The institute urged the creation of an 11-member working group, including two members representing citizens, two from environmental groups, two from industrial timber owners and two from the Motorcycle Riders Association, which owns some 500 acres in the area. There also will be one nonvoting member each from the BLM, the city of Jacksonville and the Oregon Parks and Recreation Department.

The group will hold its first meeting Saturday at the Jacksonville library, followed by four more sessions through June. The five meetings are open to the public.

"The bottom line is that what they come up with will receive heavy consideration in the management of the Johns Peak area," Gerritsma said, adding it will be an informal, open process.

"This is not an arbitration," he stressed, noting the goal of the facilitators is simply to move the process forward. "They are well experienced in very difficult issues."

Steve Croucher, president of the Motorcycle Riders Association, is cautiously optimistic about the effort.

"But I really don't know how it is going to come out," he said. "I'm always kind of optimistic, but I've never been through a process like this before. It will be a learning experience for us all.

"If there is a positive outcome that everyone could agree on, that would be fantastic," he added.

Jack Duggan, who owns land near Timber Mountain and who will be a member of the working group as a local citizen, thinks it will be an uphill climb to reach consensus.

"I'm optimistic it will be an interesting process but I'm not optimistic the BLM will make much in the way of change," he said.

"What I would hope to see happen is that they will realize this is the wrong place for an OHV emphasis area."

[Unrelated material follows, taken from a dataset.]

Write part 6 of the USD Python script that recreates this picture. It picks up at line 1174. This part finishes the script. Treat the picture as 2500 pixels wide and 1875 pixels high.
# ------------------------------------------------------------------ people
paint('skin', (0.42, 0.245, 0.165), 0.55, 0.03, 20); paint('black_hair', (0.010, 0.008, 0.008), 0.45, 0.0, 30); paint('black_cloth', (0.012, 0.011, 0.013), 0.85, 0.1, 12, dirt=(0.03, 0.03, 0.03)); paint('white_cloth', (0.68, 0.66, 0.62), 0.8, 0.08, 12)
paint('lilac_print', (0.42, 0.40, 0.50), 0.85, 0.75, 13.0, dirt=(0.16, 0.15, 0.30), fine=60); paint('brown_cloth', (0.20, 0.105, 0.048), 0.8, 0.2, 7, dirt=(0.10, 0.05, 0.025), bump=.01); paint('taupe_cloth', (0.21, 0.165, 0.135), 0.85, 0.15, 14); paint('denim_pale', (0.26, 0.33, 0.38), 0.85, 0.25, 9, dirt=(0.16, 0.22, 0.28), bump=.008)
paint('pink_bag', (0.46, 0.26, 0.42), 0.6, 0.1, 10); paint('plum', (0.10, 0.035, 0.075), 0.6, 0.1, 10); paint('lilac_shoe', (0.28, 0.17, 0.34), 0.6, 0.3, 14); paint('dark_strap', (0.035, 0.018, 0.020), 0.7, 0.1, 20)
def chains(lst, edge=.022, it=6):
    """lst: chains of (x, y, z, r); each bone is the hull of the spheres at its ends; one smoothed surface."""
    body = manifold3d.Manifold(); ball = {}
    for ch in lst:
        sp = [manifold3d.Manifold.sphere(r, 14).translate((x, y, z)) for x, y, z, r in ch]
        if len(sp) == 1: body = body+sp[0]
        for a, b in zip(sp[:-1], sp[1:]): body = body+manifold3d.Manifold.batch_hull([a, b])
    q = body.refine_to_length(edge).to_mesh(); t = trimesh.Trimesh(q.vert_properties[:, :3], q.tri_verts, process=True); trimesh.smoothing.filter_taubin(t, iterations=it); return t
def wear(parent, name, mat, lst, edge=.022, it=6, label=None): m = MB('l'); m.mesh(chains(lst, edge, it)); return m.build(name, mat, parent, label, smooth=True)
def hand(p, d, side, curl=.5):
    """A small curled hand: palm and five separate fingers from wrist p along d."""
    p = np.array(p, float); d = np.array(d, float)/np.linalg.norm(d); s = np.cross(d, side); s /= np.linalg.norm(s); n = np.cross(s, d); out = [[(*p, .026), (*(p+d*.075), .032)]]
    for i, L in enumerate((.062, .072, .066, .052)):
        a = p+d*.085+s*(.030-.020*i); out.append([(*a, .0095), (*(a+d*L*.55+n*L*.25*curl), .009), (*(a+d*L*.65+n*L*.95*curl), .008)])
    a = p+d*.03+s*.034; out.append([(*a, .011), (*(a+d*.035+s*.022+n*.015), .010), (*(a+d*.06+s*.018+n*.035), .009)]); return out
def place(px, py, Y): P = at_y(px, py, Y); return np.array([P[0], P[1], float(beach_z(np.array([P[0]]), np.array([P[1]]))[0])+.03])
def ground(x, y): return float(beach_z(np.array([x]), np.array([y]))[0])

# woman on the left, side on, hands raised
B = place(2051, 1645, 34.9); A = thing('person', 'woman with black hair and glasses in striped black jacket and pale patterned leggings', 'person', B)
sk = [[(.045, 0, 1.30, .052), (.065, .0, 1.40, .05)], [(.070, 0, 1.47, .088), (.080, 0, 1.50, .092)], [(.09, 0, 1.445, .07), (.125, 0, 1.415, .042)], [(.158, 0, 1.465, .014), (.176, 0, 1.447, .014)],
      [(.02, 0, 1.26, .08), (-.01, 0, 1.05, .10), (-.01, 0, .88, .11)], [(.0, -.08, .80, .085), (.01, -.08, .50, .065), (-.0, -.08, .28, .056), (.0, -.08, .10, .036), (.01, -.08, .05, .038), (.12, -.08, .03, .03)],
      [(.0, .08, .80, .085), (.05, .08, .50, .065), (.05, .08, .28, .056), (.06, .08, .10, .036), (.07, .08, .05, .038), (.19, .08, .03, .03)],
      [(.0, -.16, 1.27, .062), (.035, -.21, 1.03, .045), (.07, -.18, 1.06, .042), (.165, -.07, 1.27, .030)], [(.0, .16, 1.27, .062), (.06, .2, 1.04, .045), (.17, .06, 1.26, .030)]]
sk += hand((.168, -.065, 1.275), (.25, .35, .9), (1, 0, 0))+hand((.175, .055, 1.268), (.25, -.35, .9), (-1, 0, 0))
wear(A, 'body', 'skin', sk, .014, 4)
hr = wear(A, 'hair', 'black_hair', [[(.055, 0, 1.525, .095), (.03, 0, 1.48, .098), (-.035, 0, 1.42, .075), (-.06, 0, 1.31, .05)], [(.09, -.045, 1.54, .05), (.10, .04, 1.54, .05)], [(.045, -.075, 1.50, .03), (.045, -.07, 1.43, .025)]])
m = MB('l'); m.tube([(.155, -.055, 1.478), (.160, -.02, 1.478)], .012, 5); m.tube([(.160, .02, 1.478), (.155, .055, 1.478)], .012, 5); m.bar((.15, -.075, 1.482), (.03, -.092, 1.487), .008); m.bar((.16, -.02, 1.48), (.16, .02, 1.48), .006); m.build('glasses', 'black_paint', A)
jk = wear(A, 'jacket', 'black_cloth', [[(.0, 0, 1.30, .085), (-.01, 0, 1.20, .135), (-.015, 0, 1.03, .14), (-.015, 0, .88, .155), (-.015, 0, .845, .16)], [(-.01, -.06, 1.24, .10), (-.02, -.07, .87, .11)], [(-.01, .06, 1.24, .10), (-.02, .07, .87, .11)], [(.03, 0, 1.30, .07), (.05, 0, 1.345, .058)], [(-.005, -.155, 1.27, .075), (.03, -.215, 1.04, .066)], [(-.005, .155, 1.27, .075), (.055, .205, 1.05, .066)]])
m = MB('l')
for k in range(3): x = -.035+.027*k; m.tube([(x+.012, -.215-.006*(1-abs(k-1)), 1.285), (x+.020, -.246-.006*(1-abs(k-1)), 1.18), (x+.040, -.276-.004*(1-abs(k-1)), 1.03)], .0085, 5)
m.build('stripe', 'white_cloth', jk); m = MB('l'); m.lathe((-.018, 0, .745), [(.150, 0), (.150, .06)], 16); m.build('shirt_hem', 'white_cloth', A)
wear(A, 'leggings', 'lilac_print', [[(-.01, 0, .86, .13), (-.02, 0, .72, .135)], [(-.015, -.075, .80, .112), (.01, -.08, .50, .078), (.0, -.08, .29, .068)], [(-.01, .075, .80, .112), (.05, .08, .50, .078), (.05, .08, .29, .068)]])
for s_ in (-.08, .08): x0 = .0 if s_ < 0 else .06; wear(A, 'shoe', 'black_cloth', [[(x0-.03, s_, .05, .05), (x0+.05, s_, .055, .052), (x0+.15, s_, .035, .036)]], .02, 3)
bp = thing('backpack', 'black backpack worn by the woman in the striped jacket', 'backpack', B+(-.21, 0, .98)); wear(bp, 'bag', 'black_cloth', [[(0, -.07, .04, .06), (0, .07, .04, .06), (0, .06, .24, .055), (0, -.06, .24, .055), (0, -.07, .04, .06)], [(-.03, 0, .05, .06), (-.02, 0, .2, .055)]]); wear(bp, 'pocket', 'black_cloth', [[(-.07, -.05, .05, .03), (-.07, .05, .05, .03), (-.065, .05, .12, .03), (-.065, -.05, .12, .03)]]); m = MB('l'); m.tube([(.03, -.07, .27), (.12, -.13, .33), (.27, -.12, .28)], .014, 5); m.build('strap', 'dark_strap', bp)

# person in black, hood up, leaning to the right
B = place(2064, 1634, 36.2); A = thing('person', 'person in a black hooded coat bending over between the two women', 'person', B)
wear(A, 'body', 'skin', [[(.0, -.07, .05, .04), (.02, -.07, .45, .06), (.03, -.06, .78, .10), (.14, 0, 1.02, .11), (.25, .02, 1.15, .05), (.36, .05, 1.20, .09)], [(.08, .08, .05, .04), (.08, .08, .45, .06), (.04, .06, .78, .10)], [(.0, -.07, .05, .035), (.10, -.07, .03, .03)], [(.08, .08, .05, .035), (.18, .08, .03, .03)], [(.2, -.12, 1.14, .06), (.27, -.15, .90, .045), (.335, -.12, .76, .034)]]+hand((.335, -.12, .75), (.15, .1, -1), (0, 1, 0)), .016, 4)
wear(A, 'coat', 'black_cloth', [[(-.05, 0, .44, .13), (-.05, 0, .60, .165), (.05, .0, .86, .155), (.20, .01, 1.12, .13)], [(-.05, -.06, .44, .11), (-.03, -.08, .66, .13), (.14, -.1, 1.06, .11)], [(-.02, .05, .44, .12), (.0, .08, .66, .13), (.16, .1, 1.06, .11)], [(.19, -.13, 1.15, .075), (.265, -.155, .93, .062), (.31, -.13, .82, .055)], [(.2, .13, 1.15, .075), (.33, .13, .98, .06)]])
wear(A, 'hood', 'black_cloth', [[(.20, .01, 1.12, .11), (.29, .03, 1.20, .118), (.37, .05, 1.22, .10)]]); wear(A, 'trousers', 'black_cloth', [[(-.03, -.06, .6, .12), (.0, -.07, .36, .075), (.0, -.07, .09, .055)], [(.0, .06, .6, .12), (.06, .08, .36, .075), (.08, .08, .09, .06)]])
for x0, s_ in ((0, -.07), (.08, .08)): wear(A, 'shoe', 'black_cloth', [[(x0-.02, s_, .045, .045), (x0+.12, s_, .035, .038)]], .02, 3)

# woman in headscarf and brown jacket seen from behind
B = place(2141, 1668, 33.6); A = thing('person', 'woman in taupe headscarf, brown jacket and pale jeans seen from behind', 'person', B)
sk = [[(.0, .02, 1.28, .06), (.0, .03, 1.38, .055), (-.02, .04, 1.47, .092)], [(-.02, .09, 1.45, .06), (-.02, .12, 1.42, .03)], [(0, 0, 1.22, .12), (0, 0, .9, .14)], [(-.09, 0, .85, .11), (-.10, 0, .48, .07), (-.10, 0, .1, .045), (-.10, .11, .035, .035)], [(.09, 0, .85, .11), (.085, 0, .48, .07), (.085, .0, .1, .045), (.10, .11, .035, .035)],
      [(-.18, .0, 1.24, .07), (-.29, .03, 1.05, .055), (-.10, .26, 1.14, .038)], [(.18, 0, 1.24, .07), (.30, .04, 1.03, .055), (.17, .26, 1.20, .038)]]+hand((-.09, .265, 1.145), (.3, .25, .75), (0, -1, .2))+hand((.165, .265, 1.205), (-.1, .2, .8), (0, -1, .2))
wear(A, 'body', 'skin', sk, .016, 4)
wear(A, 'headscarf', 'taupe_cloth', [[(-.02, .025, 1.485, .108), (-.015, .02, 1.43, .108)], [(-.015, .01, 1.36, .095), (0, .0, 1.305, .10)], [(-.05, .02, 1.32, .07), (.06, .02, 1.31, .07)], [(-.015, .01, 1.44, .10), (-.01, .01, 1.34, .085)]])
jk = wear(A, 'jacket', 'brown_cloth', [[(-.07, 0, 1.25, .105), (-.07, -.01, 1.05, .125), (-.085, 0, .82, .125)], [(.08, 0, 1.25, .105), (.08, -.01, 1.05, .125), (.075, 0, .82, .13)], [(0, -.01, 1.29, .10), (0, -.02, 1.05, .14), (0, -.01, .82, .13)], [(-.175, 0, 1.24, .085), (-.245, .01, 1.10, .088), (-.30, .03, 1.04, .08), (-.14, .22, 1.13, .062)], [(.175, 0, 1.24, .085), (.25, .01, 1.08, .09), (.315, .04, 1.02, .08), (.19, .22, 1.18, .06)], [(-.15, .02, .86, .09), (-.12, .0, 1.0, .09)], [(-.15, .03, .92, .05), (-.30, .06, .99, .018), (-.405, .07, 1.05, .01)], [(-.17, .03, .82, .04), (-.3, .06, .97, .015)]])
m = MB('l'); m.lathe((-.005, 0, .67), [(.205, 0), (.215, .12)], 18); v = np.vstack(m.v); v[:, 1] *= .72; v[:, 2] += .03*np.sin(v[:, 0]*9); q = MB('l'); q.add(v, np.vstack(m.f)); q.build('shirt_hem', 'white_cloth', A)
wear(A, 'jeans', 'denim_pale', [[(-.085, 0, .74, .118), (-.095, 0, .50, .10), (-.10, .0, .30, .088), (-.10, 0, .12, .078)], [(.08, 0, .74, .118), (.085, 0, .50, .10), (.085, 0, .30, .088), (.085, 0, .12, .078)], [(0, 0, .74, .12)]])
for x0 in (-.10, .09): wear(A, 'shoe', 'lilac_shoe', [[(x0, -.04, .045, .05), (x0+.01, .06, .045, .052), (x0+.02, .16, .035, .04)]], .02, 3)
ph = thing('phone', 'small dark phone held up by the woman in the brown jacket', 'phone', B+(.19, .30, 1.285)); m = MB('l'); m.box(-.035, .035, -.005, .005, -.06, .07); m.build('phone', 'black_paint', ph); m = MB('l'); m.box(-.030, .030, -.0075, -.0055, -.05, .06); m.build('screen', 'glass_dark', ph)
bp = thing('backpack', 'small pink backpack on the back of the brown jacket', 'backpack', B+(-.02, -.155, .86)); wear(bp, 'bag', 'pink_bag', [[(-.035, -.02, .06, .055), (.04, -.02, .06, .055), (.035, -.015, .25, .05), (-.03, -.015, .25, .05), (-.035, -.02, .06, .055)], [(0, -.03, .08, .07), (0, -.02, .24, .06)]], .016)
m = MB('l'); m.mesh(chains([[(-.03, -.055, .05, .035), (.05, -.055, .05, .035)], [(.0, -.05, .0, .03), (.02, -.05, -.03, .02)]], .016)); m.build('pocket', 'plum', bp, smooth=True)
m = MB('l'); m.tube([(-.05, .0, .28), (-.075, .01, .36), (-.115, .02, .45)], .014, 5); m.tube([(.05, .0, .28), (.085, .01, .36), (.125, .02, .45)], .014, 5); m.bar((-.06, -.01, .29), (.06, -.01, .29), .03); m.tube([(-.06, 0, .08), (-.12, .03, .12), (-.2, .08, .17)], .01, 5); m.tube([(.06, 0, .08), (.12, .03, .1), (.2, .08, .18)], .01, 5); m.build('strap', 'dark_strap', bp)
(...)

Ken Cummngs, regional manager for Forest Capital Partners, which has more than 3,000 acres of timberland in the area, says additional law enforcement is needed to stop violators from riding where they aren't allowed.

"Right now, they are going to ride on our land whether I like it or not," he said. "More law enforcement would be a key cornerstone to help the BLM to keep the riders in the areas identified for riding."

Joseph Vaile, representing the Klamath-Siskiyou Wildlands Center, thinks the collaborative effort is worth a try.

"I'm always hopeful that bringing people together to work toward compromise is better than not talking," he said. "But it is a really complicated issue, one that needs to be resolved for the whole district. We would like to see a plan that shows where off-road vehicles ought to be able to go, and where there ought to be limitations."

Like Cummings, he believes there needs to be increased law enforcement of those who continually violate the laws governing OHV use.

"A few bad actors can spoil it for everybody," he said.